Habíamos hecho cinco cortos en 35mm en cuatro años y seguíamos manteniendo el Super-8 como alternativa familiar. La rutina nos impulsaba a presentarnos a cuanto festival pudiera estar abierto a nuestras propuestas: Alcalá de Henares, Huesca, Carabanchel, la sección de cortometrajes de San Sebastián, el de Cine Documental y Cortometraje de Bilbao, el del Cinestudio Griffith… Nos parece recordar que conseguimos algún premio en Alcalá y Carabanchel. Todos tenían su dotación económica, así que más allá de la honrilla, lo fundamental era seguir haciendo cosas. Bueno, cosas… Un largo. Queríamos hacer un largo. Sin subvenciones anticipadas que era lo que nos impedía precisamente acceder a este formato. Escribíamos guiones —alguno para Paul Naschy—, razonábamos que si Roger Corman podía rodar películas en una semana por qué no nosotros, y hacíamos planteamientos de guerrilla para trasladar nuestras estrategias de producción al largometraje sin pasar por el aro de la Ley Miró. Tardamos siete años en poder hacerlo y todavía en 1989, mientras en Berlín derribaban el muro y todos caíamos en la cuenta de que cómo el capitalismo no hay nada, hicimos un último corto con Miguel como productor y Flavio tras la cámara: La hija de Fu-Manchú ’72 (Escuadlilla Amalilla, 1990).

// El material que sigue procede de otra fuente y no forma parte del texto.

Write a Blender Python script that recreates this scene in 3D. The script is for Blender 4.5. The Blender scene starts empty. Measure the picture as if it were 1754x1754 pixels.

Como nosotros, Enrique Urbizu —Edición especial (1988)—, Juanma Bajo Ulloa —El reino de Víctor (1989)—, Julio Médem —Patas en la cabeza (1985)—, Pablo Berger —Mama (1989)— y Álex de la Iglesia —Mirindas asesinas (1990)— se incorporaron al cortometraje a lo largo de la década. Coincidimos todos —ellos más que nosotros— en Madrid haciendo largometrajes a mediados de los noventa, cuando por fin conseguimos irrumpir en el cine profesional. Parte de los equipos se habían forjado en estos cortos y hubo trasvases con quienes más afinidades manteníamos por entonces: Álex de la Iglesia, Daniel Monzón y Santiago Segura. Cuando se estrenó Justino, un asesino de la tercera edad (La Cuadrilla, 1994), iba siempre acompañada de su cortometraje Evilio vuelve (El purificador) (1993). Pero ésa es otra historia y es posible que nuestros delitos de entonces no hayan prescrito aún.